--- Stated task ---
Tally the lines in the listing below that include "scene". Answer with the count and nothing more.

──────── Data provided

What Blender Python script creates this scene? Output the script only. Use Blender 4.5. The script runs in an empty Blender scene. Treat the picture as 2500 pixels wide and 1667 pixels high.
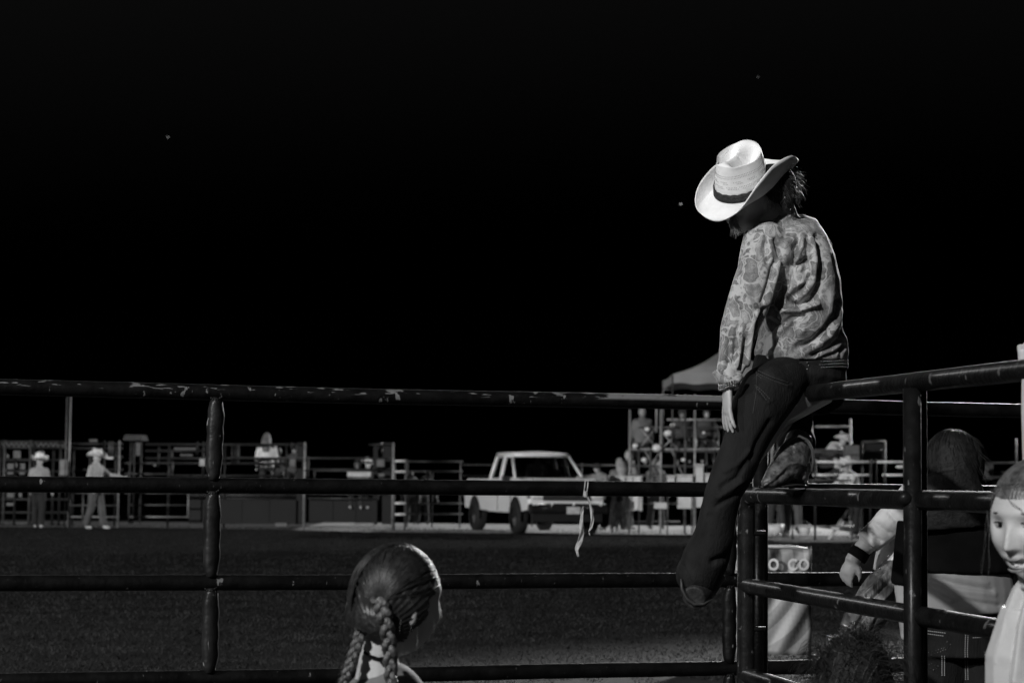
import bpy, bmesh, math, random
import numpy as np
from mathutils import Vector, Matrix, noise as mnoise
random.seed(7); rng = np.random.default_rng(7)
SC = bpy.context.scene
COL = SC.collection
# ------------------------------------------------------------------ camera
F = 5200.0; CAMZ = 1.2; ROLL = 0.0100; PITCH = math.atan((1175-833.5)/F)
cr, sr = math.cos(ROLL), math.sin(ROLL)
R0 = Vector((cr, 0, sr)); U0 = Vector((-sr, 0, cr))
FW = Vector((0, math.cos(PITCH), math.sin(PITCH)))
UP_ = Vector((0, -math.sin(PITCH), math.cos(PITCH)))
RIGHT = (Vector((1, 0, 0))*cr + UP_*sr).normalized()
UPV = (UP_*cr - Vector((1, 0, 0))*sr).normalized()
cam_d = bpy.data.cameras.new('camera'); cam = bpy.data.objects.new('camera', cam_d); COL.objects.link(cam)
M = Matrix((RIGHT, UPV, -FW)).transposed().to_4x4(); M.translation = (0, 0, CAMZ)
cam.matrix_world = M
cam_d.sensor_width = 36; cam_d.lens = F/2500*36; cam_d.clip_end = 3000; cam_d.clip_start = 0.1
cam_d.dof.use_dof = True; cam_d.dof.focus_distance = 6.55; cam_d.dof.aperture_fstop = 6.5; cam_d.dof.aperture_blades = 8
SC.camera = cam
# ------------------------------------------------------------------ world
w = bpy.data.worlds.new('World'); SC.world = w; w.use_nodes = True
nt = w.node_tree; bg = nt.nodes['Background']
sky = nt.nodes.new('ShaderNodeTexSky'); sky.sky_type = 'NISHITA'; sky.sun_disc = False
sky.sun_elevation = math.radians(-4); sky.sun_rotation = math.radians(200)
bw = nt.nodes.new('ShaderNodeRGBToBW'); nt.links.new(sky.outputs[0], bw.inputs[0]); nt.links.new(bw.outputs[0], bg.inputs[0])
bg.inputs[1].default_value = 0.33
SC.view_settings.view_transform = 'Standard'; SC.view_settings.look = 'None'
SC.view_settings.exposure = 0; SC.view_settings.gamma = 1; SC.view_settings.use_curve_mapping = False
SC.cycles.use_denoising = True
SC.cycles.max_bounces = 5
SC.cycles.sample_clamp_indirect = 3
SC.cycles.sample_clamp_direct = 12
# ------------------------------------------------------------------ arena floodlights (out of frame, on the poles round the arena)
def flood(name, loc, target, irr, cone=60, size=0.5, blend=.4):
    """irr: strength the light has at the target (like a sun lamp's)"""
    l = bpy.data.lights.new(name, 'SPOT'); l.shadow_soft_size = size
    d = (Vector(target)-Vector(loc)); l.energy = irr*4*math.pi*math.pi*d.length_squared/math.pi
    l.spot_size = math.radians(cone); l.spot_blend = blend
    o = bpy.data.objects.new(name, l); COL.objects.link(o); o.location = loc
    o.rotation_euler = d.to_track_quat('-Z', 'Y').to_euler(); return o
flood('floodlight', (-13.5, -18, 16), (0.9, 5.7, 1.45), 2.75, 17, .45)         # key, behind the camera and to the left
flood('floodlight', (-34, -14, 12), (3, 47, 1.2), 2.2, 60, 1)                # lights the far side of the arena
flood('floodlight', (24, 66, 13), (3, 53.5, .5), 4.0, 40, .5)                  # over the far dirt, back right
flood('floodlight', (18.5, 60, 19), (.7, 5.8, 1.3), 5.0, 12, .5)              # back right
flood('floodlight', (-24, 66, 20), (1.0, 6.2, 1.4), .12, 11, .5)             # back left
sl = bpy.data.lights.new('added_faint_sun', 'SUN'); sl.energy = 0.02; sl.angle = math.radians(.5)  # added faint sun lamp, no moon known behind it
so = bpy.data.objects.new('added_faint_sun', sl); COL.objects.link(so); so.rotation_euler = (math.radians(50), 0, math.radians(-35))
# ------------------------------------------------------------------ placing helpers
def ray(x, y):
    return FW + RIGHT*((x-1250)/F) + UPV*((833.5-y)/F)
def P(x, y, d):
    r = ray(x, y); t = d/r.y
    return Vector((r.x*t, d, CAMZ + r.z*t))
def PX(vs):
    v = vs - np.array([0, 0, CAMZ]); z = v@np.array(FW)
    return 1250 + F*(v@np.array(RIGHT))/z, 833.5 - F*(v@np.array(UPV))/z
def S(d): return d/F           # metres per pixel
# ------------------------------------------------------------------ materials
MATS = {}
def gmat(name, v, rough=.65, metal=0, var=.25, scale=12, bump=.0, bscale=None, coat=0, spec=.5, stretch=None):
    if name in MATS: return MATS[name]
    m = bpy.data.materials.new(name); m.use_nodes = True; n = m.node_tree.nodes; L = m.node_tree.links
    b = n['Principled BSDF']; b.inputs['Roughness'].default_value = rough; b.inputs['Metallic'].default_value = metal
    b.inputs['Coat Weight'].default_value = coat; b.inputs['Specular IOR Level'].default_value = spec
    tc = n.new('ShaderNodeTexCoord'); src = tc.outputs['Object']
    if stretch:
        mp = n.new('ShaderNodeMapping'); mp.inputs['Scale'].default_value = stretch; L.new(src, mp.inputs[0]); src = mp.outputs[0]
    no = n.new('ShaderNodeTexNoise'); no.inputs['Scale'].default_value = scale; no.inputs['Detail'].default_value = 6
    L.new(src, no.inputs[0])
    mr = n.new('ShaderNodeMapRange'); mr.inputs[1].default_value = .3; mr.inputs[2].default_value = .7
    mr.inputs[3].default_value = v*(1-var); mr.inputs[4].default_value = v*(1+var); L.new(no.outputs[0], mr.inputs[0])
    L.new(mr.outputs[0], b.inputs['Base Color'])
    if bump:
        n2 = n.new('ShaderNodeTexNoise'); n2.inputs['Scale'].default_value = bscale or scale*4; n2.inputs['Detail'].default_value = 5
        L.new(src, n2.inputs[0])
        bp = n.new('ShaderNodeBump'); bp.inputs['Strength'].default_value = bump; bp.inputs['Distance'].default_value = .01
        L.new(n2.outputs[0], bp.inputs['Height']); L.new(bp.outputs[0], b.inputs['Normal'])
    MATS[name] = m; m['src'] = 1; return m
def base_socket(m): return m.node_tree.nodes['Principled BSDF']
def pipe_mat(name, v=.012, flake=.62, fval=.22, rough=.38, topwear=None):
    """old painted steel pipe: dark paint, chips, scratches; topwear = (x0,x1) world X range where the upper face is worn to pale primer"""
    m = gmat(name, v, rough, 0, .5, 20, .25, 60); n = m.node_tree.nodes; L = m.node_tree.links; b = n['Principled BSDF']
    b.inputs['Specular IOR Level'].default_value = .08; b.inputs['Coat Weight'].default_value = .10; b.inputs['Coat Roughness'].default_value = .22
    tc = n.new('ShaderNodeTexCoord'); old = b.inputs['Base Color'].links[0].from_socket
    geo = n.new('ShaderNodeNewGeometry')
    def noise(sc, sx=(1, 1, 1), det=8):
        mp = n.new('ShaderNodeMapping'); mp.inputs['Scale'].default_value = sx; L.new(geo.outputs['Position'], mp.inputs[0])
        q = n.new('ShaderNodeTexNoise'); q.inputs['Scale'].default_value = sc; q.inputs['Detail'].default_value = det; L.new(mp.outputs[0], q.inputs[0]); return q.outputs[0]
    def rng_(s, a, b_, c=0, d=1):
        q = n.new('ShaderNodeMapRange'); q.inputs[1].default_value = a; q.inputs[2].default_value = b_; q.inputs[3].default_value = c; q.inputs[4].default_value = d; L.new(s, q.inputs[0]); return q.outputs[0]
    def op(o, a, c):
        q = n.new('ShaderNodeMath'); q.operation = o
        for i, s in enumerate((a, c)):
            if isinstance(s, (int, float)): q.inputs[i].default_value = s
            else: L.new(s, q.inputs[i])
        return q.outputs[0]
    f1 = rng_(noise(30, (1, 1, .6)), flake, flake+.02)
    sc1 = rng_(noise(26, (5, 5, 1)), .70, .73, 0, .6)
    fac = op('MAXIMUM', f1, sc1)
    if topwear:
        sx = n.new('ShaderNodeSeparateXYZ'); L.new(geo.outputs['Position'], sx.inputs[0])
        sn = n.new('ShaderNodeSeparateXYZ'); L.new(geo.outputs['Normal'], sn.inputs[0])
        up = rng_(sn.outputs[2], .05, .35)
        along = rng_(sx.outputs[0], topwear[0], topwear[1], 0, 1); off_ = rng_(sx.outputs[0], .76, .80, 1, 0)
        th = op('ADD', op('MULTIPLY', along, .46), noise(9, (1, 1, 3)))
        worn = rng_(th, .80, .84)
        worn = op('MULTIPLY', op('MULTIPLY', worn, up), off_)
        sp = rng_(noise(34, (.5, .5, 3)), .60, .63, 0, .9)
        fac = op('MULTIPLY', op('MAXIMUM', fac, op('MAXIMUM', worn, op('MULTIPLY', sp, up))), off_)
    mx = n.new('ShaderNodeMix'); mx.data_type = 'RGBA'; L.new(fac, mx.inputs[0]); L.new(old, mx.inputs[6]); mx.inputs[7].default_value = (fval, fval, fval, 1)
    L.new(mx.outputs[2], b.inputs['Base Color'])
    L.new(rng_(fac, 0, 1, rough, .75), b.inputs['Roughness']); return m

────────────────

--- Written response ---
2